● SOURCE EXCERPT
....................

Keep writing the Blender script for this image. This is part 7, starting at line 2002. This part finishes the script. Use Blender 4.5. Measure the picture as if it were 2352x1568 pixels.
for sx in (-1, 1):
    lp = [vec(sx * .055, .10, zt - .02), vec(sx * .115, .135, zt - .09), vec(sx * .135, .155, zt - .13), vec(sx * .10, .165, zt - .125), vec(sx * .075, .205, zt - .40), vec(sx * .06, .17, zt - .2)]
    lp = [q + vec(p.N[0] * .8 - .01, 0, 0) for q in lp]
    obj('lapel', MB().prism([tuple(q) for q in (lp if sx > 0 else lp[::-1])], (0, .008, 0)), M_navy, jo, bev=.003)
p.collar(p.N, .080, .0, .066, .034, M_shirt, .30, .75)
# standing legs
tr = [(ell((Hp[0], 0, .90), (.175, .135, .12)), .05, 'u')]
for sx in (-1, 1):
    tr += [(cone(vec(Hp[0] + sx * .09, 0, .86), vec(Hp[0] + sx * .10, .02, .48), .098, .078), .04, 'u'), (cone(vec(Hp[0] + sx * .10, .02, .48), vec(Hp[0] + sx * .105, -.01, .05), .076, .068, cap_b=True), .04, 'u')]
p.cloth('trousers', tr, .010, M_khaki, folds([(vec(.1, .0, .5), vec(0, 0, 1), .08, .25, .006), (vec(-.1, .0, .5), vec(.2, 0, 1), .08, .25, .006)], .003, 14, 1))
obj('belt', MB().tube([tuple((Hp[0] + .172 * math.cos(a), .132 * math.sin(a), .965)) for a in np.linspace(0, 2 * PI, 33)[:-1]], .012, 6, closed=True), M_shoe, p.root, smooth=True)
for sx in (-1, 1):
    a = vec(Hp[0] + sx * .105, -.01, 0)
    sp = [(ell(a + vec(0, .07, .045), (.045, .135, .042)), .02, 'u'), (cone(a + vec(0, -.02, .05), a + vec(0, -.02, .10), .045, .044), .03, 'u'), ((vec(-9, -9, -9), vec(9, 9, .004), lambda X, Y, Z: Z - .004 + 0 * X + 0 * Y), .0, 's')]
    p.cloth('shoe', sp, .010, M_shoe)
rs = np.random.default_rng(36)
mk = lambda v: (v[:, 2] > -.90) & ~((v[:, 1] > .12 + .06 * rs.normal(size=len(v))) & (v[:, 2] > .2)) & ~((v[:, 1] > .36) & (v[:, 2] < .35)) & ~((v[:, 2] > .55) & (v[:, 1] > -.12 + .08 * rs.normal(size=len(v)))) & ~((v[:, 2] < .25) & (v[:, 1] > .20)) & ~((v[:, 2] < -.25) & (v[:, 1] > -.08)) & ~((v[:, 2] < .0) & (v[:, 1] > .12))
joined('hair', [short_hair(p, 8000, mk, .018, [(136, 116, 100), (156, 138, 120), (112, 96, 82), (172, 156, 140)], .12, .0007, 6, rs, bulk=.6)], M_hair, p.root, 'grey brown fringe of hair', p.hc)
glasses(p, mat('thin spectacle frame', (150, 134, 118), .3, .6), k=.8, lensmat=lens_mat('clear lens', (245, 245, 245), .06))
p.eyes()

....................

● EXERCISE DETAILS
Using the listing above, reproduce each line without omission.

● TASK OUTPUT
Keep writing the Blender script for this image. This is part 7, starting at line 2002. This part finishes the script. Use Blender 4.5. Measure the picture as if it were 2352x1568 pixels.
for sx in (-1, 1):
    lp = [vec(sx * .055, .10, zt - .02), vec(sx * .115, .135, zt - .09), vec(sx * .135, .155, zt - .13), vec(sx * .10, .165, zt - .125), vec(sx * .075, .205, zt - .40), vec(sx * .06, .17, zt - .2)]
    lp = [q + vec(p.N[0] * .8 - .01, 0, 0) for q in lp]
    obj('lapel', MB().prism([tuple(q) for q in (lp if sx > 0 else lp[::-1])], (0, .008, 0)), M_navy, jo, bev=.003)
p.collar(p.N, .080, .0, .066, .034, M_shirt, .30, .75)
# standing legs
tr = [(ell((Hp[0], 0, .90), (.175, .135, .12)), .05, 'u')]
for sx in (-1, 1):
    tr += [(cone(vec(Hp[0] + sx * .09, 0, .86), vec(Hp[0] + sx * .10, .02, .48), .098, .078), .04, 'u'), (cone(vec(Hp[0] + sx * .10, .02, .48), vec(Hp[0] + sx * .105, -.01, .05), .076, .068, cap_b=True), .04, 'u')]
p.cloth('trousers', tr, .010, M_khaki, folds([(vec(.1, .0, .5), vec(0, 0, 1), .08, .25, .006), (vec(-.1, .0, .5), vec(.2, 0, 1), .08, .25, .006)], .003, 14, 1))
obj('belt', MB().tube([tuple((Hp[0] + .172 * math.cos(a), .132 * math.sin(a), .965)) for a in np.linspace(0, 2 * PI, 33)[:-1]], .012, 6, closed=True), M_shoe, p.root, smooth=True)
for sx in (-1, 1):
    a = vec(Hp[0] + sx * .105, -.01, 0)
    sp = [(ell(a + vec(0, .07, .045), (.045, .135, .042)), .02, 'u'), (cone(a + vec(0, -.02, .05), a + vec(0, -.02, .10), .045, .044), .03, 'u'), ((vec(-9, -9, -9), vec(9, 9, .004), lambda X, Y, Z: Z - .004 + 0 * X + 0 * Y), .0, 's')]
    p.cloth('shoe', sp, .010, M_shoe)
rs = np.random.default_rng(36)
mk = lambda v: (v[:, 2] > -.90) & ~((v[:, 1] > .12 + .06 * rs.normal(size=len(v))) & (v[:, 2] > .2)) & ~((v[:, 1] > .36) & (v[:, 2] < .35)) & ~((v[:, 2] > .55) & (v[:, 1] > -.12 + .08 * rs.normal(size=len(v)))) & ~((v[:, 2] < .25) & (v[:, 1] > .20)) & ~((v[:, 2] < -.25) & (v[:, 1] > -.08)) & ~((v[:, 2] < .0) & (v[:, 1] > .12))
joined('hair', [short_hair(p, 8000, mk, .018, [(136, 116, 100), (156, 138, 120), (112, 96, 82), (172, 156, 140)], .12, .0007, 6, rs, bulk=.6)], M_hair, p.root, 'grey brown fringe of hair', p.hc)
glasses(p, mat('thin spectacle frame', (150, 134, 118), .3, .6), k=.8, lensmat=lens_mat('clear lens', (245, 245, 245), .06))
p.eyes()